Parece ser da natureza dos ministros das finanças aquele ar enjoado com que os pais severos administram doses de “exigência educativa”. Logo por azar, em uns e outros, o ar enjoado é um traço que apenas causa irritação. A crispação dos gerais e domésticos governantes é a pior maneira de lidar com o futuro, sendo sabido que a própria vida lhes há-de amaciar o sobrolho a golpes de realidade. Escusado, portanto, tanto dramatismo.
As finanças são o centro das governações, mas só porque lhes pertence a divisão das riquezas. Ali não se produz nada. Não fora a educação, a saúde, a indústria, a agricultura, a cultura e demais humanidades – movimentadas pelo Trabalho – e as Finanças ficariam reduzidas à insignificância do distribuidor de nada. Saibamos, por isso, pô-las no devido lugar e vamos lá àquilo que interessa: as opções políticas.
Dizia nestes dias Centeno – agora mais solto das antigas obrigações de negociar à esquerda – que “o país merece agora um debate responsável. Não espera maiorias negativas, por serem isso mesmo. Por serem negativas”. Já cá tivemos um sisudo, que foi tudo o que se podia ser na governação deste país, que falava mais ou menos assim. O termo da altura era “forças de bloqueio”, mas o apelo ao “debate responsável” já vivia no discurso de então.
Pois é. Tivesse havido outro significado para “responsabilidade”, houvesse mais capacidade de organizar as “forças de bloqueio” e não estaríamos hoje, certamente, na posição de dependência que é a dos que precisam dos “mercados” para se financiarem, das importações para se alimentarem, das esmolas “europeias” para se especializarem, das autorizações dos eurogrupos para se governarem, das rotativas do BCE para terem o que pôr no porta-moedas.
Foram décadas de governação “responsável” as que nos fizeram abater barcos, liquidar indústrias, substituir floresta por pasta de papel com folhas, encurralar agricultura e comércio nos interesses da grande distribuição, oferecer os CTT, roubar-nos GALPes e EDPês, desmontar a CP, manter os rendimentos do trabalho abaixo de qualquer salário do “pelotão da frente”, no “oásis” que nos impingiram.
Por imperativos da aplicação da tal “responsabilidade” produziu-se um país em “alternância” que, não fora a pausa imposta a Passos/Portas, estaria hoje ainda mais longe do Futuro que Centeno nos anuncia, mas pouco.
Saiba-se, porém, que não há Orçamentos imunes à discussão – antes ou depois de acontecerem, no inevitável confronto entre a folha de excel e a vida.

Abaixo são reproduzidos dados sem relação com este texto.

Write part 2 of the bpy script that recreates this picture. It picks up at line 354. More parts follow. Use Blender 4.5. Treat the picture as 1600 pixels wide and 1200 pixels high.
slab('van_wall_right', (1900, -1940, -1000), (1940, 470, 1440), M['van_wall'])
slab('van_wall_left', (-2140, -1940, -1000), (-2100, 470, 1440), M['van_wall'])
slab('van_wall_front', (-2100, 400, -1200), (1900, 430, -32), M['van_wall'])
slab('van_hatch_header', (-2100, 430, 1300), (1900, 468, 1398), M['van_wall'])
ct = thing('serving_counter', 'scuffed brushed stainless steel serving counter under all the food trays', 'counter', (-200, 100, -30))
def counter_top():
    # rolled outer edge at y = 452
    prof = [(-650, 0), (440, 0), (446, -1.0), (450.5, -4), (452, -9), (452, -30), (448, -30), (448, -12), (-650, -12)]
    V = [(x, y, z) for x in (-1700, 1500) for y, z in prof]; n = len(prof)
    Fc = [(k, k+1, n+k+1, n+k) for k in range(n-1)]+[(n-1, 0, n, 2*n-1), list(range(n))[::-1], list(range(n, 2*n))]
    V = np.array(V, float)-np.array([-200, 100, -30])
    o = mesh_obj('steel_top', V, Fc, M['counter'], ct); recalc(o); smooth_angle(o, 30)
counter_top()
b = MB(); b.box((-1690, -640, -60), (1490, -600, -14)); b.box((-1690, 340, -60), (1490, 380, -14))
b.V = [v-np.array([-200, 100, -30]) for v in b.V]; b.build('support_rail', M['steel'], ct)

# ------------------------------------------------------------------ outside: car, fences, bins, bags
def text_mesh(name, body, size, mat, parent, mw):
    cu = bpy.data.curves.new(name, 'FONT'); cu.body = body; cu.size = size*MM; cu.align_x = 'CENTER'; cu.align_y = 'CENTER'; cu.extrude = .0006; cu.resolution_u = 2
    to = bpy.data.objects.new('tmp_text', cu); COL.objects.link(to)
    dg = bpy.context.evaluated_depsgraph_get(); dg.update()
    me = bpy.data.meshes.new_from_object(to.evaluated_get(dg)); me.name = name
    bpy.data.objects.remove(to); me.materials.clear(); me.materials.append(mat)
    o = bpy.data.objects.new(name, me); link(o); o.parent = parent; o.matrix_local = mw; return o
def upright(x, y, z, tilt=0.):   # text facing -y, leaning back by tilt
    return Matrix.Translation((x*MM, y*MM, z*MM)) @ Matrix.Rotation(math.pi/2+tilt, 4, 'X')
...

E saiba-se também que os orçamentos, desde S. Bento à casa de cada um – passando obviamente pelos órgãos de poder local – só servem ao povo miúdo, que somos nós, se resultarem do acerto de posições, em maior ou menor coincidência.
E já que a unanimidade não é cenário possível no natural ambiente do confronto de interesses, abandonemos então os patéticos juízos de “responsabilidade” e responsabilizemo-nos por acertar posições – de que esteja ausente a fulanização (que é equivocada matéria de malditos e salvadores) e a tentação da sedução dos fracos (que, em reinventado caciquismo, não são mais do que espingardas da contagem que, coitados, os há-de descartar). E já que é de futuro que se trata, sentemo-nos então à sua mesa.